Why People In Social Services "Hate" Their Job

hello there,

I've heard it many times. Countless times over the years as I chose the field of work I would study at university and again and again after I entered that field of work and again and again as I continued studying it at university. 

"Why would you want to be a social worker, they're horrible"

"Why do you want to work with youth, they're rude and disrespectful?"

"Why do would want to work in social services, they all hate their jobs?"

And I get why you think that, I thought that myself for a time, and after years in social services I realize that it is our fault you think that way. Well, sort of. Not really. You see, people think that social workers, youth workers, etc., are horrible people who hate their jobs because they have to deal with horrible people who are horrible to them because they're lead to believe it's true. But the truth is, social workers, youth workers, etc., are broken people who have a broken job and work with broken people who challenge them because we live in a broken world. 

Albeit within social services, workers work with difficult people that have the power to bring out the worst in their workers, but that's just part of the job. I for one, know I am guilty in creating the stereotype the world has come to believe of social services workers. And the truth is we do it, because after a hard day, it's the easiest thing to do. 

You hear us complain. You hear us talk out our ill frustrations towards the people we work with. You hear our anger. You hear our resentment. And it makes sense why you think we hate our job. Because the truth is, we do. We hate that our jobs exist. We hate that there is a job for us to go to everyday. We work because our world is broken. And so, you hear us talk about the things that are easy. Because not only is it easier for us to talk about, it's easier for you to understand. 

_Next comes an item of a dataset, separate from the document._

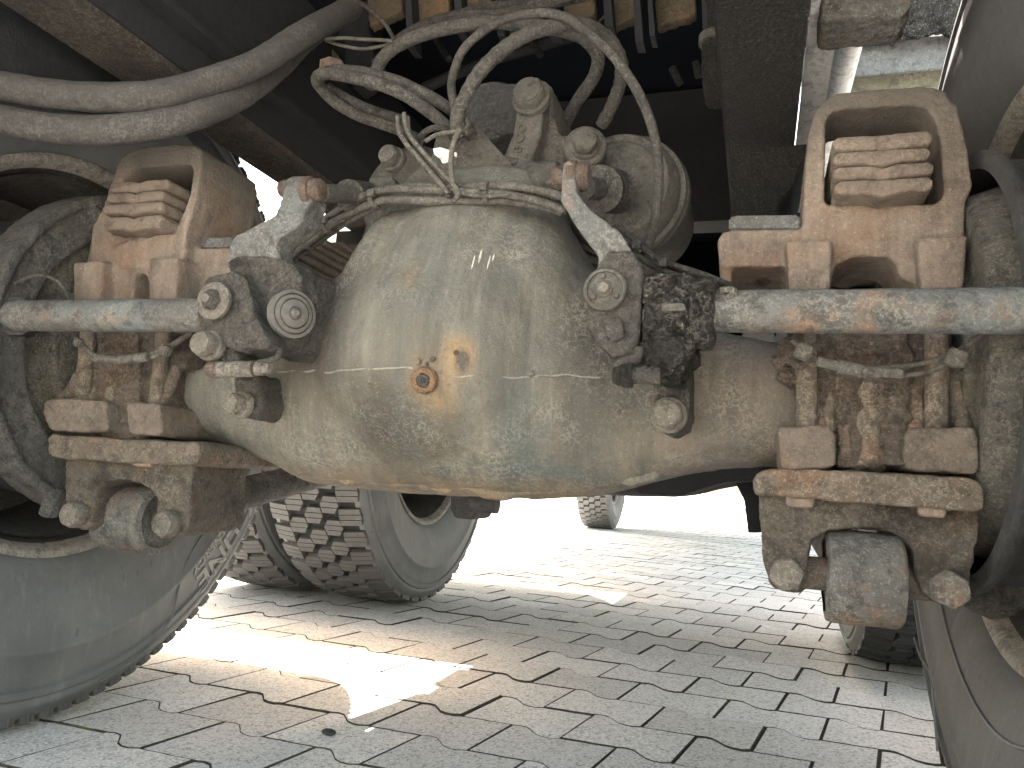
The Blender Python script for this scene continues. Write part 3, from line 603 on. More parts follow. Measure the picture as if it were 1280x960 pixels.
def housing_mesh(Y0=0, voxel=.005):
    bm = bmesh.new(); rings = []; N = 60; n = 40
    for i in range(N+1):
        x = -.50+1.03*i/N; zt, zb = interp(tw, x), interp(bw_, x); zc, hz = (zt+zb)/2, (zt-zb)/2
        g = math.exp(-((x-XD)/.175)**4); hy = .088+.055*g; e = 2.5
        ring = []
        for k in range(n):
            a = 2*math.pi*k/n; ca, sa = math.cos(a), math.sin(a)
            ring.append(bm.verts.new((x, Y0-hy*math.copysign(abs(ca)**(2/e), ca), zc+hz*math.copysign(abs(sa)**(2/e), sa))))
        rings.append(ring)
    for A_, B_ in zip(rings, rings[1:]):
        for i in range(n): bm.faces.new((A_[i], A_[(i+1) % n], B_[(i+1) % n], B_[i]))
    bm.faces.new(rings[0][::-1]); bm.faces.new(rings[-1])
    bmesh.ops.create_uvsphere(bm, u_segments=48, v_segments=32, radius=1, matrix=Matrix.Translation((XD+.006, Y0-.015, .528)) @ Matrix.Diagonal((.176, .170, .146, 1)))
    # neck: from the bowl up to the carrier face
    rings = []
    for i in range(11):
        u = i/10; z = .55+(.757-.55)*u; wx = lerp(((0, .155), (.3, .128), (.46, .113), (.60, .104), (.72, .099), (.86, .097), (1, .097)), u); yy = Y0-.172+.095*u**1.5; wy = .14
        ring = []
        for k in range(28):
            a = 2*math.pi*k/28; ca, sa = math.cos(a), math.sin(a); xc_ = XD+.012+.030*u; ring.append(bm.verts.new((xc_+wx*math.copysign(abs(ca)**.8, ca), yy+wy+wy*math.copysign(abs(sa)**.8, sa), z)))
        rings.append(ring)
    for A_, B_ in zip(rings, rings[1:]):
        for i in range(28): bm.faces.new((A_[i], A_[(i+1) % 28], B_[(i+1) % 28], B_[i]))
    bm.faces.new(rings[0][::-1]); bm.faces.new(rings[-1])
    return bm
ax = thing('drive_axle', 'large dusty axle housing with bulging differential cover in the middle', 'axle', (XD, 0, .52))
hs = cast(housing_mesh(), 'axle_housing', 'housing', ax, .005, 11, .0018, 18)
bmh = bmesh.new(); bmh.from_mesh(hs.data); BVH = BVHTree.FromBMesh(bmh)
def hit(px, py):
    loc, nrm, i, d = BVH.ray_cast(CAM, ray(px, py).normalized(), 4); return loc, nrm
# weld seam following the surface at axle height
def seam(x0, y0, x1, y1, rr0, n=60):
    pts = []
    for i in range(n+1):
        x = x0+(x1-x0)*i/n; q, nr = hit(x, y0+(y1-y0)*i/n+1.2*mnoise.noise(Vector((x*.06, 0, 0))))
        if q: pts.append(q-nr*.0002)
    return tube('weld_seam', pts, rr0, 'seam', hs, straight=True, n=8, wob=.35)
seam(345, 464, 518, 462, .0011); seam(556, 467, 752, 472, .0011)
# lower flange lip
pts = [hit(x, y) for x, y in ((400, 598), (440, 603), (500, 608), (560, 612), (620, 615), (680, 616), (730, 613), (780, 604), (830, 592))]
tube('lower_ridge', [p-n*.0045 for p, n in pts if p], .0065, 'housing', hs, wob=.9)
# plug
q, nr = hit(531, 475); nr = (nr+NY*.8).normalized()
bm = bmesh.new(); lathe(bm, q-nr*.004, nr, [(0, .0145), (.007, .0142), (.0095, .0125), (.010, .0075), (.004, .0072), (.003, .0001)], 28, cap=False); pl = fin(bm, 'drain_plug', 'plug', hs, 40)
bm = bmesh.new(); lathe(bm, q-nr*.002, nr, [(0, .0072), (.0085, .0072)], 6); lathe(bm, q, nr, [(.001, .003), (.0089, .0025)], 10); 
fin(bm, 'hex_socket', 'adjuster', hs, 30)
for x, y, r_ in ((523, 452, .0035), (541, 449, .003), (534, 455, .002), (664, 467, .004), (570, 441, .003)):
    q, n_ = hit(x, y); bm = bmesh.new(); bmesh.ops.create_icosphere(bm, subdivisions=3, radius=r_, matrix=Matrix.Translation(q))
    for v in bm.verts: v.co += mnoise.noise_vector(v.co*300)*.0012
    fin(bm, 'rust_lump', 'housing' if r_ > .0032 else 'rust', hs, 60)

# second axle beyond, same kind
ax2 = thing('drive_axle', 'dark second axle seen low behind the first one', 'axle', (XD, 1.35, .52))
cast(housing_mesh(1.35, .01), 'axle_housing', 'drum', ax2, .012, 3)
for x0, x1, y0, y1 in ((560, 588, 618, 650), (585, 626, 620, 641)):
    pass
bm = bmesh.new(); pp(bm, [(562, 600), (600, 600), (596, 640), (590, 650), (568, 648), (562, 636)], 1.05, .14); cast(bm, 'rod_bracket', 'drum', ax2, .006, 2)
bm = bmesh.new(); sweep(bm, [P(590, 628, 1.05), P(622, 630, 1.05)], .026, 14, straight=True); fin(bm, 'bushing', 'drum', ax2, 40)
bm = bmesh.new(); pp(bm, [(770, 600), (945, 575), (960, 600), (905, 603), (850, 620), (800, 618)], 1.0, .2); cast(bm, 'rod_bracket', 'raildark', ax2, .008, 2)
bm = bmesh.new(); pp(bm, [(912, 590), (955, 590), (955, 666), (935, 666), (930, 625)], 1.15, .06); cast(bm, 'mud_flap_stay', 'raildark', ax2, .006, 2)

# ================================================================== SIDE ASSEMBLIES
def rounded(px, k=3, f=.25):
    """cut the corners of a pixel outline"""
    out = []; n = len(px)
    for i in range(n):
        a, b_, c = Vector(px[i-1]), Vector(px[i]), Vector(px[(i+1) % n])
        for t in (1-f, ): out.append(tuple(b_+(a-b_)*f))
        out.append(tuple((b_*2+(a+c)*.5*0+ (b_+(a-b_)*f) + (b_+(c-b_)*f))/4)); out.append(tuple(b_+(c-b_)*f))
    return out
def strip(bm, pxs, Y, depth, half):     # a bar of pixel half-width following a centre line in a plane of constant Y
    pass
def ringprism(bm, outer, inner, Y, depth):   # closed loop with a hole: same number of points each
    F = [[bm.verts.new(P(x, y, Y)) for x, y in L] for L in (outer, inner)]
    B_ = [[bm.verts.new(P(x, y, Y)+Vector((0, depth, 0))) for x, y in L] for L in (outer, inner)]
    n = len(outer)
    for i in range(n):
        j = (i+1) % n
        bm.faces.new((F[0][i], F[0][j], F[1][j], F[1][i])); bm.faces.new((B_[0][i], B_[1][i], B_[1][j], B_[0][j]))
        bm.faces.new((F[0][i], B_[0][i], B_[0][j], F[0][j])); bm.faces.new((F[1][i], F[1][j], B_[1][j], B_[1][i]))

# ---- right saddle
t = thing('spring_saddle', 'right rusty cast spring saddle with square loop holding the leaf ends', 'spring saddle', tuple(P(1100, 362, -.1)), 'spring saddles on the axle'); sadR = t
bm = bmesh.new()
ringprism(bm, [(1003, 300), (1003, 270), (1007, 200), (1011, 165), (1020, 135), (1040, 118), (1062, 113), (1110, 110), (1158, 107), (1182, 113), (1197, 132), (1207, 170), (1216, 231), (1208, 252), (1206, 300), (1120, 300)],
              [(1028, 262), (1030, 254), (1031, 200), (1032, 165), (1033, 150), (1040, 139), (1058, 135), (1105, 132), (1145, 131), (1160, 136), (1170, 150), (1176, 175), (1180, 225), (1180, 244), (1170, 256), (1100, 258)], -.105, .075)
pp(bm, [(1003, 255), (1206, 255), (1206, 362), (1152, 362), (1124, 345), (1122, 330), (1108, 320), (1066, 320), (1044, 332), (1040, 348), (1039, 362), (984, 362), (984, 300), (1003, 292)], -.105, .09)
pp(bm, [(897, 300), (903, 290), (915, 286), (1008, 286), (1008, 333), (900, 333)], -.105, .14)
pp(bm, [(897, 300), (905, 292), (915, 290), (915, 362), (900, 350)], -.10, .14); pp(bm, [(900, 335), (990, 335), (990, 350), (905, 352)], -.04, .09)
pp(bm, [(982, 299), (1042, 299), (1037, 362), (986, 362)], -.128, .06); pp(bm, [(1145, 295), (1210, 294), (1205, 362), (1153, 362)], -.128, .06)
cast(bm, 'saddle_casting', 'saddle', t, .0028, 3, .0007)
bm = bmesh.new(); pp(bm, [(911, 272), (918, 269), (998, 268), (1001, 272), (1001, 288), (911, 288)], -.095, .11); bmesh.ops.bevel(bm, geom=bm.edges[:], offset=.002, segments=2, affect='EDGES'); fin(bm, 'stop_plate', 'lever', t, 40)
hexbolt(P(953, 346, -.05), Vector((0, -1, 0)), .008, .012, t, 'dirt')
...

Because looking at the swollen bruises of a young man's face, bruises that caused his eyes to be closed and bloodshot, bruises that were placed there by the young man's father, simply because he had no love for his son, aren't easy things to talk about. 

Because we don't want to relive the conversation we had with the young girl who told us that a member of her family sits her down on the couch every morning and makes her watch him masturbate. 

Because we want to pretend we didn't just cry for an hour with a girl, merely a child herself, who had just lost her unborn child and begged us to explain to her why god doesn't love her. 

Because we don't have an explanation for the young boy who can't understand why his mom chose her abusive boyfriend over her only child. 

Because no matter how many cries we pray, we still see the people we love chose drugs over salvation and watch them slowly recede before our very eyes as they turn into people we can't even recognize and we have to realize that our love isn't enough for them. 

Because we love the young men who beat and abuse the women in their lives because that is the only "love" they have ever know. 

Because when you hear sad stories, you think 'what a shame', and you move on. When we hear sad stories, we see faces, and we go to work and we meet with them.

So you may believe that we hate our jobs, and there are countless days we do. But sometimes the thing we hate most about our job, is how much we love it.